Haha, I was thinking about it. I was even shocked when I read Lawrence wrote "Some form of analytics giving information about the kind of items that are purchased in your store, based on orders received, is something we would be interested in." - conditioned by more than a decade on a site where sellers are completely ignored, not taken seriously and on occasion lied to, I totally didn't see that kind of attitude coming :)

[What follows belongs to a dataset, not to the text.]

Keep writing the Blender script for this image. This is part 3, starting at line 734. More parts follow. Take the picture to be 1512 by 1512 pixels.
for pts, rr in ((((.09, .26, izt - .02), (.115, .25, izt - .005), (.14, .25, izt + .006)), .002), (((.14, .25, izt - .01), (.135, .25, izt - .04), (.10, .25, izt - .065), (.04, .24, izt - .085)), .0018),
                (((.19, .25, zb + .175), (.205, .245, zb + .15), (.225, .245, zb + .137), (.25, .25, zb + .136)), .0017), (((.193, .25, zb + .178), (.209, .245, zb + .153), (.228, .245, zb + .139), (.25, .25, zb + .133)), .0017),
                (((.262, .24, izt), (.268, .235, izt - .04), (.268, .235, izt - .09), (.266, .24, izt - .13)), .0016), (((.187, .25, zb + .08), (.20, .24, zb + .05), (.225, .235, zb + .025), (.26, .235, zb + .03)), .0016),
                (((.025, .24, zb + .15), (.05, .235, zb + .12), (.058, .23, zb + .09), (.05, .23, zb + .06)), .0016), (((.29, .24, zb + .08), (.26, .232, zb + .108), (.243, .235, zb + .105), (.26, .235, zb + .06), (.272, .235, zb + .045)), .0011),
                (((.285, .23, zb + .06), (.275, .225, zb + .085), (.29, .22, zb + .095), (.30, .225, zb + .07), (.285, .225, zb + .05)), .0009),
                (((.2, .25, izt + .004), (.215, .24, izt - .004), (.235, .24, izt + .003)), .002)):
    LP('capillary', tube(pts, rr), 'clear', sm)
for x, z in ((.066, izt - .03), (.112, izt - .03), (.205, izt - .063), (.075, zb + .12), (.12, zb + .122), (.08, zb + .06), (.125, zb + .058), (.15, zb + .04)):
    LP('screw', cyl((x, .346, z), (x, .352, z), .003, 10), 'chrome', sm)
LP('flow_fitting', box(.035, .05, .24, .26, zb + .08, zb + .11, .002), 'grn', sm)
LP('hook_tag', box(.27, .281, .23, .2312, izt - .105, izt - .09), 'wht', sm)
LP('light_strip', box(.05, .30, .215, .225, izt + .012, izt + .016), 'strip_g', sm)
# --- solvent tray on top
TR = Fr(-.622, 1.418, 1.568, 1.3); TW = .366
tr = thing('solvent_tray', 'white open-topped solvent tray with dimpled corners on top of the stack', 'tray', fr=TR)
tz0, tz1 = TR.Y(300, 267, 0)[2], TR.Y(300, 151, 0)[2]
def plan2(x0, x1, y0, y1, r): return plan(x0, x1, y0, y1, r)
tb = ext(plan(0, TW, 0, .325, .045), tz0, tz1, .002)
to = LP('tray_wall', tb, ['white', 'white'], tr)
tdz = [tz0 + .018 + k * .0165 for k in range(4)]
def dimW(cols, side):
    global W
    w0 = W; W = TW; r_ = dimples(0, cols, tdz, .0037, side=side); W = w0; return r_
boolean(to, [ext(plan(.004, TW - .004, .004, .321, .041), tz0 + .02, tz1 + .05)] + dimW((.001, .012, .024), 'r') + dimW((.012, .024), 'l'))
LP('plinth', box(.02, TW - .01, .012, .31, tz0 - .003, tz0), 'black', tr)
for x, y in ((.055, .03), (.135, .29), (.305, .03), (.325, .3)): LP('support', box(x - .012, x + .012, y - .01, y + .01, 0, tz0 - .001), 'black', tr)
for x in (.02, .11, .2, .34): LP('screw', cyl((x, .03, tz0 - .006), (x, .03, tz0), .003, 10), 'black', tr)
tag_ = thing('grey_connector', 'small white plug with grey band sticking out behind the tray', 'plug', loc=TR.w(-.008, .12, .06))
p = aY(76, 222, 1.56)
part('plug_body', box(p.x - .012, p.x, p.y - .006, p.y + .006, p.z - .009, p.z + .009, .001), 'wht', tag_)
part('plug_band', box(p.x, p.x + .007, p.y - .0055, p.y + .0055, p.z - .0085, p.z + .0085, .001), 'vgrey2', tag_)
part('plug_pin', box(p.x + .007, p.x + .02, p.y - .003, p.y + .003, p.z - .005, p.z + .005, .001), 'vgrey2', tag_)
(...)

If you feel like being offended, go and compare their part-out for sellers (inventory) screen and their part-out for buyers (wanted list) screen.. it's painful :P
In the end BL is only breaking their own windows. A suggestion to add some stats does not seem immediately profitable, so nobody in their understaffed hobby room can be bothered to even read to the end of such a suggestion post, because they're still answering hundreds of helpdesk tickets behind. Meanwhile some $100,000 of fees a month just disappears into a Korean black hole, money for which you could hire an actual competent team of professionals that takes actual relevant action and provides actual communication (not unlike what Lawrence is doing just by himself). (This is not to bash the individual admins, which I think are cool people, but the company at large is crippled and disfunctional)
Such things as stats and seller tools first of all help sellers and secondly enables them to provide a better experience to the buyers. Whenever there are some work hours left after doing the core stuff, it's really worth to develop.